Come in ogni circostanza in cui, ahimè, l’alcol è un ingrediente considerato indispensabile per passarsela bene, i freni inibitori vengono meno e si supera la soglia della tollerabilità. Sottoscrivo in toto il commento di un testimone: “Sono rimasto profondamente deluso dai giovanotti, trentini per lo più immagino, che hanno approfittato dell'adunata per fare una baldoria senza limiti. Maleducazione, nessuna inibizione, strafottenti e nella distruzione fisica più totale tutta notte. Non tutti certo, c'erano anche molti giovani educati, consapevoli della situazione, che bevevano la loro birra, guardavano, ascoltavano e ogni tanto cantavano. Ma gli altri, una delusione totale…E questo è colpa di una società senza cultura”.
Vorrei dire: senza una cultura della mascolinità. Si è fatto tanto per demonizzare misandricamente la mascolinità, anche su iniziativa di articoli e pagine Fb di denuncia che mettono sotto accusa tutti i maschi, secondo un classico automatismo cognitivo razzista, sabotando involontariamente la causa della pari dignità femminile. Così molti giovani maschi non sanno più come interpretare il proprio ruolo e mettono insieme a casaccio un collage di possibili atteggiamenti estraendoli da fumetti, serie TV, comportamenti delle celebrità (inclusi i politici), videogiochi, coetanei e genitori spesso assenti e stressati. Il genere maschile è confuso ma non viene aiutato. Si segnalano gli abusi, li si condannano e alcuni, impregnati di retorica livorosa, si permettono perfino di attaccare chi cerca spiegazioni e soluzioni, come se questo in qualche modo potesse finire per sminuire le responsabilità dei colpevoli.
Non ci si rende conto che questo può solo amplificare il fenomeno e mettere il bavaglio a chi cerca di individuare le domande giuste e le risposte migliori. In questo momento né la destra né la sinistra hanno trovato la strada per superare questa situazione ma, assieme all'abuso di sostanze intossicanti e alle dipendenze di ogni genere, lo stato confusionale e potenzialmente violento del sesso maschile e l'incapacità di troppe donne di dare una mano per trovare una risposta che non passi per la censura tout court della mascolinità, rappresentano una delle grandi sfide della politica contemporanea.
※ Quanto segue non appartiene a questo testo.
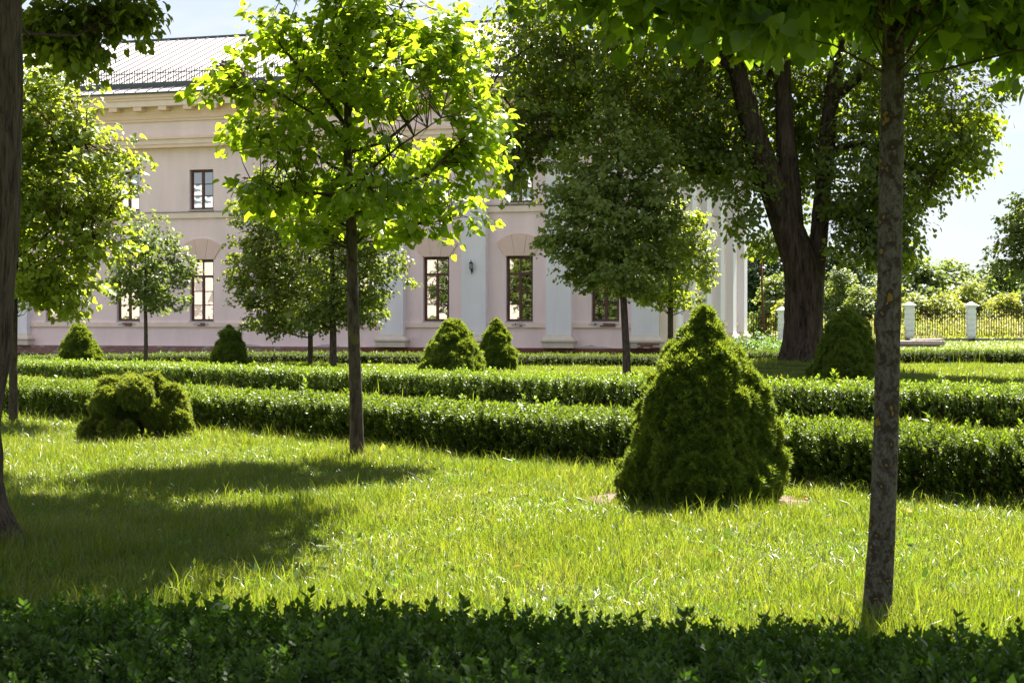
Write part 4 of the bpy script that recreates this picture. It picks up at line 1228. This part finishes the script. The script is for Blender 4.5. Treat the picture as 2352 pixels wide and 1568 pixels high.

La nostra società ha bisogno di reindirizzo e rigenerazione e quindi di modelli edificanti. I leader politici, tra altre figure pubbliche molto visibili, si candidano ad essere questo tipo di modello, maschile e femminile. Sta dunque agli elettori scegliere non solo in base a promesse e progetti, ma anche in base al temperamento e alla reputazione umana. Abbiamo bisogno di leader capaci di visioni chiare ed avvincenti, ben ponderate e costruttive del futuro. Debbono essere contemporaneamente capaci di un’ottima messa a fuoco e di prospettive più ampie. Devono essere determinati e non lasciarsi scoraggiare da battute d'arresto, senza essere rigidi, di mentalità chiusa e testardi. Devono essere appassionati senza essere ossessivi, entusiasti ma non zeloti. Devono accrescere la fiducia nelle persone in modo che i cittadini siano motivati e concedano un sostegno duraturo.
Non debbono far leva sulla paura (tipico della destra) o sul senso di colpa (tipico della sinistra) perché in quel caso i cittadini saranno motivati in modo estrinseco e il loro sostegno terminerà quando sentiranno che l’emergenza è terminata. Devono essere capaci di intrecciare rapporti stretti e autentici con le persone invece di porsi a distanze olimpiche dai cittadini. Serve empatia nei confronti degli altri e quindi umiltà e non arroganza. È richiesta una sana autostima basata su una valutazione di sé accurata e realistica, aperta a critiche costruttive. Non abbiamo invece bisogno di leader puerili, egoisti e narcisisti, capaci solo di autovalutazioni imprecise e irrealistiche che evitano o ignorano le critiche e accettano solo riscontri positivi.
Servono leader devoti alla causa del bene comune e premurosi nei confronti delle organizzazioni e delle persone che fanno riferimento a loro. Non tiranni in buona fede preoccupati soprattutto del proprio interesse, della propria immagine e reputazione. Devono essere in grado di autodisciplinarsi invece di essere disciplinati dall'esterno e dalle circostanze. L’elettorato dovrebbe saper discernere quali candidati/e siano emotivamente stabili e non volubili, eccentrici, irascibili. Cerchiamo persone interessate al dialogo e non al monologo, alla reciprocità e alla simmetria invece che all’asimmetria e al parassitismo; alla trasparenza invece che alla segretezza; alla sostanza invece che all'immagine; all’evidenza empirica verificata invece che al sentito dire e all’appello all’autorità.
L’elettore dovrebbe essere in grado di votare dall’altra parte, rispetto alle sue abitudini, se solo quella parte candidasse qualcuno nel solco di questo ideale. Nel terzo millennio le persone valgono più delle ideologie, dei partiti, del genere e dell’etnia.